DATA LINES -
________________________

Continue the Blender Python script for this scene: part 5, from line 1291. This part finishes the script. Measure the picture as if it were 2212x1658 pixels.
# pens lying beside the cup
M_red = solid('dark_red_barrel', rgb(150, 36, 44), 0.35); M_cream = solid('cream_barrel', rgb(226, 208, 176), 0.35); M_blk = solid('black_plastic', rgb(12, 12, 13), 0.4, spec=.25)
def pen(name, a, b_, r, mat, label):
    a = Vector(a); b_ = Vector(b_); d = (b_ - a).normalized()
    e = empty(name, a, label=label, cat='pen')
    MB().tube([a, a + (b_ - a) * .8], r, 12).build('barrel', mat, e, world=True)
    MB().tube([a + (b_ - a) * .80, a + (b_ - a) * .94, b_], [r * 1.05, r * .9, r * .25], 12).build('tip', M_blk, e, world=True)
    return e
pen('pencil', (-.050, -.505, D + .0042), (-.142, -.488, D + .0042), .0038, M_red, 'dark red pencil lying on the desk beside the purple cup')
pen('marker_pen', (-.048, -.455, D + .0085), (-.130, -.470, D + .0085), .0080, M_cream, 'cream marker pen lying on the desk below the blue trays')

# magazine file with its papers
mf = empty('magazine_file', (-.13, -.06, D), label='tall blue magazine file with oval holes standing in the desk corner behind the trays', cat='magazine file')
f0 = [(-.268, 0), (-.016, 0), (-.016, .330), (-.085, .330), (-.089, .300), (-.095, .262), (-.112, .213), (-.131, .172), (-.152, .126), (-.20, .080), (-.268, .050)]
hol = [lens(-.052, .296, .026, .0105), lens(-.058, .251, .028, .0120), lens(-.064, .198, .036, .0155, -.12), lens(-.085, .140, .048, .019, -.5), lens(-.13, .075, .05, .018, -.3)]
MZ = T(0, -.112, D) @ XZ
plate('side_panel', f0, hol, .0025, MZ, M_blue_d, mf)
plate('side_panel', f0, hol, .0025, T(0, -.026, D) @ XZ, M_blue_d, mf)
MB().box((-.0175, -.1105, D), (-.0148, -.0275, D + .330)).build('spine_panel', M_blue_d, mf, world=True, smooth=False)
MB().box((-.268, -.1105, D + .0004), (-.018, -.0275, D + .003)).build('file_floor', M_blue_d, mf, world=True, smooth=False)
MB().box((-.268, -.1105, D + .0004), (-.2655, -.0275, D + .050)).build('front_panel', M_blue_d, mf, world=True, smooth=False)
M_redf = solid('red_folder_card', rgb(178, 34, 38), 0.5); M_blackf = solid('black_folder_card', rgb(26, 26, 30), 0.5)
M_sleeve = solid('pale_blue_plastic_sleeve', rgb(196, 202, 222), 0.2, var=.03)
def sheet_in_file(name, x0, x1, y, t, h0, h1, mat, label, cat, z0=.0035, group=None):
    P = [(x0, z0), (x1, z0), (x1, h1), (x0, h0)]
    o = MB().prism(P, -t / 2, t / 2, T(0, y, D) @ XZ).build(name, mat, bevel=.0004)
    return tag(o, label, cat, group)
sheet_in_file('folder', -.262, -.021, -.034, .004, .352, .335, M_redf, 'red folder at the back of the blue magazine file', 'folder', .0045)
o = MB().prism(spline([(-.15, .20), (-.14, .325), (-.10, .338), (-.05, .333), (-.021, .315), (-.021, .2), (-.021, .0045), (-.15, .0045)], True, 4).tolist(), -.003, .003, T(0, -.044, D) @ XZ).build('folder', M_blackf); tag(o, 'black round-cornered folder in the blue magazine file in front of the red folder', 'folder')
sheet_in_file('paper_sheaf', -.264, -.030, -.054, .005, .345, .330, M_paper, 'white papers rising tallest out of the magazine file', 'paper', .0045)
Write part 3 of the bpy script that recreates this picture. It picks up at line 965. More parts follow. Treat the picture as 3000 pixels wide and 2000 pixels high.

________________________

From the preceding material, extract every line exactly.

Continue the Blender Python script for this scene: part 5, from line 1291. This part finishes the script. Measure the picture as if it were 2212x1658 pixels.
# pens lying beside the cup
M_red = solid('dark_red_barrel', rgb(150, 36, 44), 0.35); M_cream = solid('cream_barrel', rgb(226, 208, 176), 0.35); M_blk = solid('black_plastic', rgb(12, 12, 13), 0.4, spec=.25)
def pen(name, a, b_, r, mat, label):
    a = Vector(a); b_ = Vector(b_); d = (b_ - a).normalized()
    e = empty(name, a, label=label, cat='pen')
    MB().tube([a, a + (b_ - a) * .8], r, 12).build('barrel', mat, e, world=True)
    MB().tube([a + (b_ - a) * .80, a + (b_ - a) * .94, b_], [r * 1.05, r * .9, r * .25], 12).build('tip', M_blk, e, world=True)
    return e
pen('pencil', (-.050, -.505, D + .0042), (-.142, -.488, D + .0042), .0038, M_red, 'dark red pencil lying on the desk beside the purple cup')
pen('marker_pen', (-.048, -.455, D + .0085), (-.130, -.470, D + .0085), .0080, M_cream, 'cream marker pen lying on the desk below the blue trays')

# magazine file with its papers
mf = empty('magazine_file', (-.13, -.06, D), label='tall blue magazine file with oval holes standing in the desk corner behind the trays', cat='magazine file')
f0 = [(-.268, 0), (-.016, 0), (-.016, .330), (-.085, .330), (-.089, .300), (-.095, .262), (-.112, .213), (-.131, .172), (-.152, .126), (-.20, .080), (-.268, .050)]
hol = [lens(-.052, .296, .026, .0105), lens(-.058, .251, .028, .0120), lens(-.064, .198, .036, .0155, -.12), lens(-.085, .140, .048, .019, -.5), lens(-.13, .075, .05, .018, -.3)]
MZ = T(0, -.112, D) @ XZ
plate('side_panel', f0, hol, .0025, MZ, M_blue_d, mf)
plate('side_panel', f0, hol, .0025, T(0, -.026, D) @ XZ, M_blue_d, mf)
MB().box((-.0175, -.1105, D), (-.0148, -.0275, D + .330)).build('spine_panel', M_blue_d, mf, world=True, smooth=False)
MB().box((-.268, -.1105, D + .0004), (-.018, -.0275, D + .003)).build('file_floor', M_blue_d, mf, world=True, smooth=False)
MB().box((-.268, -.1105, D + .0004), (-.2655, -.0275, D + .050)).build('front_panel', M_blue_d, mf, world=True, smooth=False)
M_redf = solid('red_folder_card', rgb(178, 34, 38), 0.5); M_blackf = solid('black_folder_card', rgb(26, 26, 30), 0.5)
M_sleeve = solid('pale_blue_plastic_sleeve', rgb(196, 202, 222), 0.2, var=.03)
def sheet_in_file(name, x0, x1, y, t, h0, h1, mat, label, cat, z0=.0035, group=None):
    P = [(x0, z0), (x1, z0), (x1, h1), (x0, h0)]
    o = MB().prism(P, -t / 2, t / 2, T(0, y, D) @ XZ).build(name, mat, bevel=.0004)
    return tag(o, label, cat, group)
sheet_in_file('folder', -.262, -.021, -.034, .004, .352, .335, M_redf, 'red folder at the back of the blue magazine file', 'folder', .0045)
o = MB().prism(spline([(-.15, .20), (-.14, .325), (-.10, .338), (-.05, .333), (-.021, .315), (-.021, .2), (-.021, .0045), (-.15, .0045)], True, 4).tolist(), -.003, .003, T(0, -.044, D) @ XZ).build('folder', M_blackf); tag(o, 'black round-cornered folder in the blue magazine file in front of the red folder', 'folder')
sheet_in_file('paper_sheaf', -.264, -.030, -.054, .005, .345, .330, M_paper, 'white papers rising tallest out of the magazine file', 'paper', .0045)
Write part 3 of the bpy script that recreates this picture. It picks up at line 965. More parts follow. Treat the picture as 3000 pixels wide and 2000 pixels high.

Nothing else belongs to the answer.